Zobacz także: Czy budujemy sobie gazowe „zombie grids”?

Terminal LNG rozbudowa

Prawdopodobnie najbardziej spektakularną – a na pewno najdroższą – częścią inwestycji będzie budowa trzeciego zbiornika na LNG. Według prezesa Jakubowskiego, jest niezbędny, by w odpowiednio elastyczny sposób oferować zwiększoną przepustowość. Ile to wszystko miałoby kosztować, spółka na razie nie informuje, czekając na oferty chętnych w przetargu. Na razie Prezes URE podniósł taryfy Polskiego LNG na usługi w terminalu w 2019 r., od 1,6 proc. dla załadunku autocystern do ponad 15 proc. w przypadku opłaty zmiennej za regazyfikację. Stawki nowej taryfy na „odpowiednim” poziomie,  umożliwiającym funkcjonowanie operatora – ocenił prezes Jakubowski.

Zbiornik i część kolejowa mają być gotowe do 2023 r.
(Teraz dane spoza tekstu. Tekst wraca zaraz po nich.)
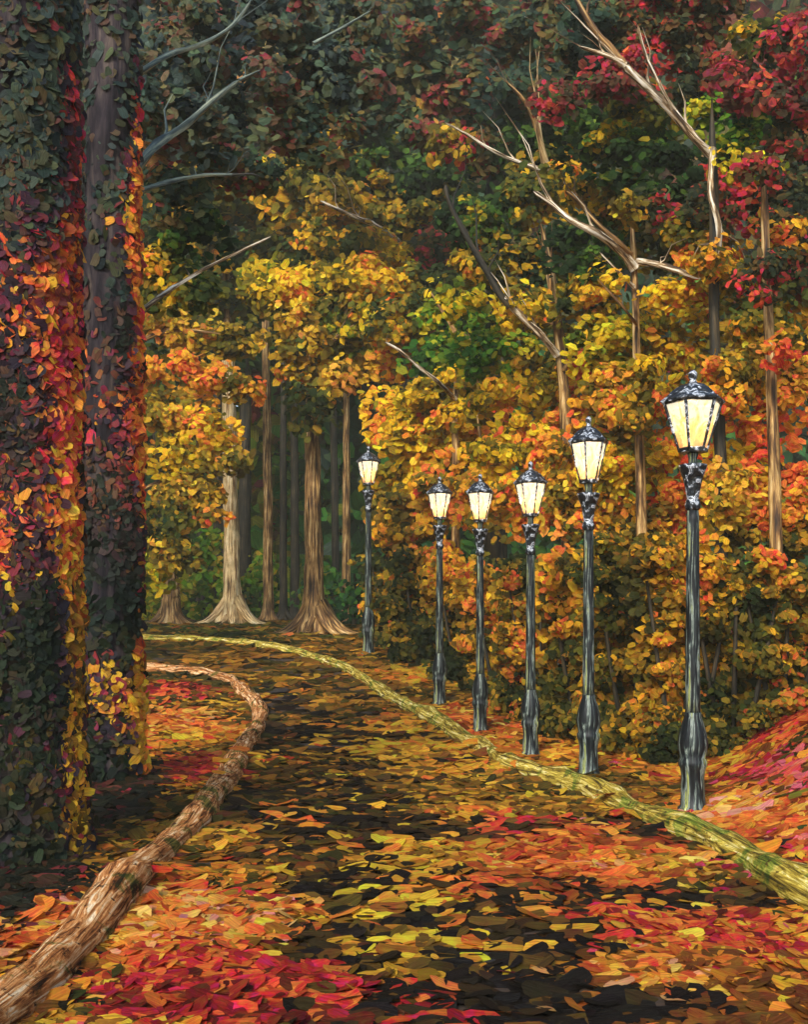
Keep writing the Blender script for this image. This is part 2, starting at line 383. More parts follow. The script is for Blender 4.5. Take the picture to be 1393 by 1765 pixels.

W tym samym roku PGNiG – na razie jedyny użytkownik terminala w Świnoujściu – ma dysponować rocznym portfelem rzędu 11 mld metrów sześciennych rocznie. Około połowy tego wolumenu LNG zakontraktowane jest jednak w formule FOB czyli nie musi on trafić do Świnoujścia. Polska spółka może nim dowolnie dysponować po załadunku na metanowiec. Jednak ponad 5 mld do Świnoujścia będzie musiało trafić. Co z dodatkową przepustowością? Polskie LNG będzie musiało ją zaoferować na rynku w przejrzystej procedurze. Na razie spółka unika odpowiedzi na pytanie, czy jakieś zainteresowanie się pojawiło. Ale z prostego rachunku wynika, że PGNiG może potrzebować większych możliwości rozładunku.

Rok 2023 to także orientacyjna data ukończenia wielkiego terminala skraplającego Gazpromu w Ust-Łudze koło Petersburga. Stąd rosyjski koncern chce włączyć się w dostawy na rynki zachodniej półkuli. A na pewno zamierza też dostarczać LNG do Obwodu Kaliningradzkiego.

Zobacz także: Sześć powodów dla których LNG jest popularniejszy niż rurociągi

W ostatnich dniach głośno było o przybyciu do Obwodu wybudowanego w Korei Płd. dla Gazpromu pływającego terminala typu RSFU, podobnego do eksploatowanego w litewskiej Kłajpedzie. Rosjanie twierdzą, że dzięki niemu Kaliningrad zyska na bezpieczeństwie energetycznym, ponieważ teraz otrzymuje gaz z rury, biegnącej przez Białoruś i Litwę. Jednak do czasu wybudowania Ust-Ługi kaliningradzki terminal może co najwyżej sprowadzać LNG na warunkach komercyjnych od innych dostawców. Najbliższy rosyjski terminal to Yamal LNG na dalekiej północy, w 51 proc. należący do rosyjskiego Novateka, ale w reszcie – do francuskiego Totala i Chińczyków. Udziałowcy ci liczą na zysk, a nie na geopolityczne gry Gazpromu, dlatego też Kaliningrad prawdopodobnie zacznie odbierać gaz dopiero z Ust-Ługi.